02 outubro 2011

Sangue nos olhos


"Não sei onde pus as chaves da porta da frente."
"Será se estão no carro?"
"Já sei! Na bolsa!"
"Não, não estão."
O poster do seu filme favorito despregou da parede. As roupas que você joga em cima da cama são dobradas dia-sim-dia-não por uma estranha a quem você confia o seu lar pra que ela o organize pra você.
Num canto do teu quarto a parede é amarelada por causa do suor de todas as costas que se encostaram ali e ficaram por horas vendo a vida passar na frente do computador. E só acumula. O suor.

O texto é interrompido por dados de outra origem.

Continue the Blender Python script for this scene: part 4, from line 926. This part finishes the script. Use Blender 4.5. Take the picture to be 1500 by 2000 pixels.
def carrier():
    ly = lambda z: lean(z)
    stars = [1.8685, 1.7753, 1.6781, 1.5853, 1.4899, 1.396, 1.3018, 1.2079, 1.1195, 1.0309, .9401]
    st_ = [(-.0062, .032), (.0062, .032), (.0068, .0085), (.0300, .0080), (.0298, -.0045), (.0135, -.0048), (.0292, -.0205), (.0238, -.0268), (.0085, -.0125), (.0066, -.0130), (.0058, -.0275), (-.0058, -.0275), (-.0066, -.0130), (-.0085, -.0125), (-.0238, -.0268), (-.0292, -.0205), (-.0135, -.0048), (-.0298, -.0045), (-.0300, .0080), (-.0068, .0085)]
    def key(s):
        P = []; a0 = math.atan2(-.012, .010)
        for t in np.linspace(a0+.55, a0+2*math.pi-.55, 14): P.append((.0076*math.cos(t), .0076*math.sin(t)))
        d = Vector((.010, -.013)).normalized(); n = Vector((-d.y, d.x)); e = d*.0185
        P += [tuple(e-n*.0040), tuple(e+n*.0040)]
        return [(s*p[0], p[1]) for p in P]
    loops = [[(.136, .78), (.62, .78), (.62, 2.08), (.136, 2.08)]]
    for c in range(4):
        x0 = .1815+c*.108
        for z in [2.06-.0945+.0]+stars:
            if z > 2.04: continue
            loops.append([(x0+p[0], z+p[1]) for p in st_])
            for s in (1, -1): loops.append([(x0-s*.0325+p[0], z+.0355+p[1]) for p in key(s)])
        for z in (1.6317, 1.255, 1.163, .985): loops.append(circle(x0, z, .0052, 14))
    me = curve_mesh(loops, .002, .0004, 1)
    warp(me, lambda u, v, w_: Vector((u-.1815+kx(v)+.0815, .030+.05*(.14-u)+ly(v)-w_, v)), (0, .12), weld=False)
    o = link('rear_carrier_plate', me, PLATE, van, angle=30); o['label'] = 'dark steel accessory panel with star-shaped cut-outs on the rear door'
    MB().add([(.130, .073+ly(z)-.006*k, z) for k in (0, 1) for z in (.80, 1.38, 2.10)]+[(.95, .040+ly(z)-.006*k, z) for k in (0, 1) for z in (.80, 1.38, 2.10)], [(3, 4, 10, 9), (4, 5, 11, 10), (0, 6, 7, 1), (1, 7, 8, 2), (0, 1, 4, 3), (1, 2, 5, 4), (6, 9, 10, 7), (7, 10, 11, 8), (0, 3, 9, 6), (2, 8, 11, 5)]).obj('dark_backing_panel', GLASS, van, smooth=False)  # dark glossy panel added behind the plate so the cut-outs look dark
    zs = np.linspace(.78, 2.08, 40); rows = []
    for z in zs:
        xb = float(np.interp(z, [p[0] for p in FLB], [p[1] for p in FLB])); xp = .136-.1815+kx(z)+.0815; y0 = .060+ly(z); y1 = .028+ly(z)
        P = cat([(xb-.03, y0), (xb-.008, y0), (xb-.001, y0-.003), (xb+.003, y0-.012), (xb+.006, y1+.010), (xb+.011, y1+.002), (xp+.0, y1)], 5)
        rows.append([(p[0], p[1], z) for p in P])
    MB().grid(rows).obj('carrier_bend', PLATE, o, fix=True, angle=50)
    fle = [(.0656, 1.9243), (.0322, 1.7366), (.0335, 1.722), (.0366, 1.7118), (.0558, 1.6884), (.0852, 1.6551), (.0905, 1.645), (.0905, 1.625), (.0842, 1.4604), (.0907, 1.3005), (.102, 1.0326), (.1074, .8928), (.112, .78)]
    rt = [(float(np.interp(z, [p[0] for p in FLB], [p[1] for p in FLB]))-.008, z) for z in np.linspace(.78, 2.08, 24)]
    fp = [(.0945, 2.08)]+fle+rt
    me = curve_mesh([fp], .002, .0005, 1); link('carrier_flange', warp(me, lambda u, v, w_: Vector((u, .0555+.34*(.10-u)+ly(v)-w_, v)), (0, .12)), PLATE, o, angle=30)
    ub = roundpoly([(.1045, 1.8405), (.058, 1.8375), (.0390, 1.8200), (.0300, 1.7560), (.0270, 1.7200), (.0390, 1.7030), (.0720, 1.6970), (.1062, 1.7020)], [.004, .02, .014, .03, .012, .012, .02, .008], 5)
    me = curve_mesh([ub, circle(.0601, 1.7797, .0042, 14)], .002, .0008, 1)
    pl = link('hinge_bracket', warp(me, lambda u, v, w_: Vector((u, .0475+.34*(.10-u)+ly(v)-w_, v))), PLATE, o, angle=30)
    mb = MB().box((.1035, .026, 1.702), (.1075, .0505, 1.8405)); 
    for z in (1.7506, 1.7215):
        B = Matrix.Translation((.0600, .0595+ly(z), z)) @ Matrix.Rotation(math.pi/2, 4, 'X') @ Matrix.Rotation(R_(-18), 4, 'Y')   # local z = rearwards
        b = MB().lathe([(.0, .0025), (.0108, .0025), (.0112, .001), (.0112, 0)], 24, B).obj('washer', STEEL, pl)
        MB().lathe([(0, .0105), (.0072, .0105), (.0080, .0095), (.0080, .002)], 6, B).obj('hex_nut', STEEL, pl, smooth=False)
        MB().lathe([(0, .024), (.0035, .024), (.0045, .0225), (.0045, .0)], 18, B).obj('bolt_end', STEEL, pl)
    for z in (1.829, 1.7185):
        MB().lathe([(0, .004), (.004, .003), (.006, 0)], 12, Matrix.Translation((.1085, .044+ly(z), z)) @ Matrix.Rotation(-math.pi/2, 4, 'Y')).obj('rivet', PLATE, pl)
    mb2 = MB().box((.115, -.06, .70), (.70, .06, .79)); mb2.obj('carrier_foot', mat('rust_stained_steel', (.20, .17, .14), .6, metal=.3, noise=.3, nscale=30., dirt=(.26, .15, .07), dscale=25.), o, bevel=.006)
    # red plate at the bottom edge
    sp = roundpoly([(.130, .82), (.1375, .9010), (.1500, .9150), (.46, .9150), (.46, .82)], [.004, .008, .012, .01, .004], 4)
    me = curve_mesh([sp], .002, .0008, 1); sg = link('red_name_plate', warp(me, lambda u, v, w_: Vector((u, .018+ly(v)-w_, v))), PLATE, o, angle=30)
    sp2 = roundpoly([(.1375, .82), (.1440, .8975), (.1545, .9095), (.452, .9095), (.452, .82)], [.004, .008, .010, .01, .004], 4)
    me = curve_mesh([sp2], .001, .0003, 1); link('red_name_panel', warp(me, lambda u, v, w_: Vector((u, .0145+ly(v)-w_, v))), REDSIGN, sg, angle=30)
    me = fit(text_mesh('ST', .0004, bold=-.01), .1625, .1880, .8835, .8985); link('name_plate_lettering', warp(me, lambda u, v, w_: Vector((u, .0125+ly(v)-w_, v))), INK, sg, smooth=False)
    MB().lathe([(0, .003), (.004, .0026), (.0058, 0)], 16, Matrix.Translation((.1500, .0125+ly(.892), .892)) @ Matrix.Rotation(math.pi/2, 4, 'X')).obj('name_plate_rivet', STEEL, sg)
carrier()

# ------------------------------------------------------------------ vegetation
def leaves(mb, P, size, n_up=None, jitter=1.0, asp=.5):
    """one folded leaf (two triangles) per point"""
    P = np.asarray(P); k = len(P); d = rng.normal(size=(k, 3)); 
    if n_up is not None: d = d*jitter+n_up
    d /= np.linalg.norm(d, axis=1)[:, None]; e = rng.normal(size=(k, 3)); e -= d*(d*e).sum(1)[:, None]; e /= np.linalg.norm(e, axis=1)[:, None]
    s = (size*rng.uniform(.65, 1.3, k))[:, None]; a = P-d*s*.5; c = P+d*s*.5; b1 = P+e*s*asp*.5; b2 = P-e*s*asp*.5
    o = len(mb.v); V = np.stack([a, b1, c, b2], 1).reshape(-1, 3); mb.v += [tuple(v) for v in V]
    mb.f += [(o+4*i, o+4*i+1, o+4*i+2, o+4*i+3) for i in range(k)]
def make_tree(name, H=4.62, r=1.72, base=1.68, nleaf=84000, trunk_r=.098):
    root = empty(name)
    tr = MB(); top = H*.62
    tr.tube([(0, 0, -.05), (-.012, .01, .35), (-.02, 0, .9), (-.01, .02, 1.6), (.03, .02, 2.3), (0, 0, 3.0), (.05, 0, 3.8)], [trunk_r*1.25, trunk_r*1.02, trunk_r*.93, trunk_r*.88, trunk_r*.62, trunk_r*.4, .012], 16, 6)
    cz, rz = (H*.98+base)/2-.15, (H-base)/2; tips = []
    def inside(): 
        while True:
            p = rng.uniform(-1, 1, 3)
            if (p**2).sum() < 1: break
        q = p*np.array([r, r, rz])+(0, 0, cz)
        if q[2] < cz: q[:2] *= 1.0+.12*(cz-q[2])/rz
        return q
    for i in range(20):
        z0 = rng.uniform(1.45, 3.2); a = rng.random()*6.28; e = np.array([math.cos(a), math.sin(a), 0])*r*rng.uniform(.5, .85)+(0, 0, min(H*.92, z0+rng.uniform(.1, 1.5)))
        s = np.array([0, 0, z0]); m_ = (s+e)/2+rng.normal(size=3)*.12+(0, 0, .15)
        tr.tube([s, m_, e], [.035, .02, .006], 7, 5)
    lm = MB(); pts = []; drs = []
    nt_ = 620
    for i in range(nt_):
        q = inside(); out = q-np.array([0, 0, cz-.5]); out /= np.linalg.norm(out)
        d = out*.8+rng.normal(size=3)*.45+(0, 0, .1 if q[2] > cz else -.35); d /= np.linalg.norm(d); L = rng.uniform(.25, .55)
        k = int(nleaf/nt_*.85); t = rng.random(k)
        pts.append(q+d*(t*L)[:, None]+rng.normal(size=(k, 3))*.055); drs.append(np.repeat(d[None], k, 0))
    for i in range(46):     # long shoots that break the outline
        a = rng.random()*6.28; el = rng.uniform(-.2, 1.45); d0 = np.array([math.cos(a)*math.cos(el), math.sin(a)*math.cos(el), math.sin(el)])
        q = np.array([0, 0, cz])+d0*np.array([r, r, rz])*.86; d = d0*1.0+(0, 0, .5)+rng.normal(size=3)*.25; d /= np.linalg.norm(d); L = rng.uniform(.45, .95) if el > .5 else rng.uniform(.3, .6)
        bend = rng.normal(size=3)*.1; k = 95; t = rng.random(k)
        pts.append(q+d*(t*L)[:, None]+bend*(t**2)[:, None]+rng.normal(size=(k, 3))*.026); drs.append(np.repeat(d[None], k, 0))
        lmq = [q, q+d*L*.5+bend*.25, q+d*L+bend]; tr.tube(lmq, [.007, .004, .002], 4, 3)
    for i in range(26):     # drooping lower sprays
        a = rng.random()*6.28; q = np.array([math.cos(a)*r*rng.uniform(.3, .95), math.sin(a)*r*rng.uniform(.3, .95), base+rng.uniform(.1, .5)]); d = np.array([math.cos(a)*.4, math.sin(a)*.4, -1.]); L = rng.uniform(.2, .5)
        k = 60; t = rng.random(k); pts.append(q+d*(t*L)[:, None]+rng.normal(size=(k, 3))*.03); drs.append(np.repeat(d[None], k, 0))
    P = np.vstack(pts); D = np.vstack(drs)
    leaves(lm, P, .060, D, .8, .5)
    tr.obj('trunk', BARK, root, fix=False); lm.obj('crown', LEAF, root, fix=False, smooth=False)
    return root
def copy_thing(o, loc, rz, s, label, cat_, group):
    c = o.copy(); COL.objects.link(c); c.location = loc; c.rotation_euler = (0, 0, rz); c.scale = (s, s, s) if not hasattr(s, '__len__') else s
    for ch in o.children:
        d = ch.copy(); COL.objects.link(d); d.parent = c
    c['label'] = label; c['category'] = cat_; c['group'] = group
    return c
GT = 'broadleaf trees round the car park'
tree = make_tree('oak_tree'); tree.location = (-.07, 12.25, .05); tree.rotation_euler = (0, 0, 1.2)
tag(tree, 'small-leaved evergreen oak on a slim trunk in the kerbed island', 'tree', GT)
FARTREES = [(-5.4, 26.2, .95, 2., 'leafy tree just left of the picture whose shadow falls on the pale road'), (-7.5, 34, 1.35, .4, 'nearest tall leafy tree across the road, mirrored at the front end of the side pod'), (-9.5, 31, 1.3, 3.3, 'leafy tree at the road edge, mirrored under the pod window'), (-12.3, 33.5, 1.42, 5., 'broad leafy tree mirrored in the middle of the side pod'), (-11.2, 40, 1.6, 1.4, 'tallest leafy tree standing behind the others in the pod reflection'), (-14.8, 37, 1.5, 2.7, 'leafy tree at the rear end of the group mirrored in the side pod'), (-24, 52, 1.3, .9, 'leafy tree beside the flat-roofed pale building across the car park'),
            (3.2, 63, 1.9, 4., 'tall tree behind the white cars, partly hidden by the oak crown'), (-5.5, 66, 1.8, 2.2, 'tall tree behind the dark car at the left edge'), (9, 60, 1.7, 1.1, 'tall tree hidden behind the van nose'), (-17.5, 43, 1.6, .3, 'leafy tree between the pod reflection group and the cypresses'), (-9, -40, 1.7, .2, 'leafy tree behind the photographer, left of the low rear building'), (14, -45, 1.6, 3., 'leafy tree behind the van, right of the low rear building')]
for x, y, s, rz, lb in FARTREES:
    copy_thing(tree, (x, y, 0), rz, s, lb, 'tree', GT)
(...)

O amarelo.
"Depois eu pinto a parede."
"Depois eu colo o poster."
"Depois eu procuro as chaves."
E metade de tudo em volta de ti fica pra depois. E teu depois é data que nunca chega.
O que chega são as teias de aranha sob teu poster.
O que chega é uma parede ainda mais amarelada.
O que chega é a cegueira nos olhos do teu cachorro, já velho, no qual você alimenta todos os dias mas não repara. Levar comida e água é tão automático que os olhos dele poderiam estar cheios de sangue que você não notaria a menos que jorrasse, o sangue.
E um dia jorrou.
Jorrou o sangue, as teias, o amarelo. E junto deles, culpa.
Culpa do teu depois ser uma data indeterminada. Você passa mais tempo listando as coisas que tem pra fazer do que fazendo e o tempo passa. E então você resolve agir quando já é tarde demais.
Tarde demais porque a parede já mofou, o poster se deteriorou, as chaves já não existem mais e o sangue nos olhos do teu cachorro escorreu mais do que devia. E deu lugar a um par de olhos opacos, brancos de cegueira. Um cão sem olhos.
Só o que ficou com o depois foram lágrimas e culpa pela negligência.
Ambas suas.

4 comentários:

Ágda Santos disse...

Assusta quando vejo o que aconteceu quando estava listando as coisas pra fazer... Assusta muito.
Mas eu tenho que organizar o que vou fazer depois de escrever aqui... Volto depois pra terminar, tá?

Unknown disse...

Nossa tá de parabéns! Gostei muito do texto. (y)

Ágda Santos disse...

"Deixa pra depois
O que já não precisa esperar
E tudo o que não deu pra consertar
Por culpa do depois
Não tem jeito não
A gente sempre espera piorar
A gente sempre deixa de cuidar
Do que ja tem na mão
MAS É SEM QUERER
SEM QUERER
(...)
E diz que só queria descansar
De quem a gente mesmo escolheu ser
Mas é sempre sem querer"

Então, taí. Taí que também me encontro no mesmo balaio. O ano acaba e nem sei o que é a coisa certa a se fazer. Mas é sem querer. Por que a gente tem que crescer, afinal?

Eu disse...

"O que chega é a cegueira nos olhos do teu cachorro, já velho, no qual você alimenta todos os dias mas não repara. Levar comida e água é tão automático que os olhos dele poderiam estar cheios de sangue que você não notaria a menos que jorrasse, o sangue.
E um dia jorrou.
Jorrou o sangue, as teias, o amarelo. E junto deles, culpa."